18 Dec 2007 : Column 1476W

Mr. Hancock: To ask the Secretary of State for Business, Enterprise and Regulatory Reform what estimate he has made of the amount of (a) spent nuclear fuel and (b) other nuclear waste to be disposed of in the UK in each 10 year period to 2077; and if he will make a statement. [174235]

Malcolm Wicks: The last published ‘snapshot’ of the UK Radioactive Waste Inventory, that includes both existing and expected legacy waste volumes, was for a stock date of 1 April 2004. The Committee on Radioactive Waste Management (CoRWM) drew on this when it compiled its own inventory estimates. The packaged volumes of High Level Waste (HLW), Intermediate Level Waste (ILW) and Low Level Waste (LLW) as reported by CoRWM are as follows:

Material Packaged volume (m3)

HLW

1,290

ILW

353,000

LLW(1)

37,200

(1) This refers to long lived LLW not suitable for near surface disposal.

In addition most LLW is routinely disposed of as it arises to the near surface facility near Drigg in West Cumbria.

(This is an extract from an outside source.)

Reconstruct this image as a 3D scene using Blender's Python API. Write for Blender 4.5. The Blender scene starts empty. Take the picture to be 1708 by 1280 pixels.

From the 2004 UK Radioactive Waste Inventory, given a number of assumptions, if waste is packaged the figures in cubic metres are as follows:

HLW ILW LLW

In stock

1,222

105,570

30,426

Arisings 2004-09

440

27,553

172,881

Arisings 2010-19

92

29,703

260,168

Arisings 2020-29

0

18,218

162,768

Arisings 2030-39

0

12,035

132,534

Arisings 2040-59

0

35,076

228,123

Arisings 2060-99

0

45,445

1,232,787


These figures do not include spent fuel arisings as they are not currently declared as waste intended for disposal.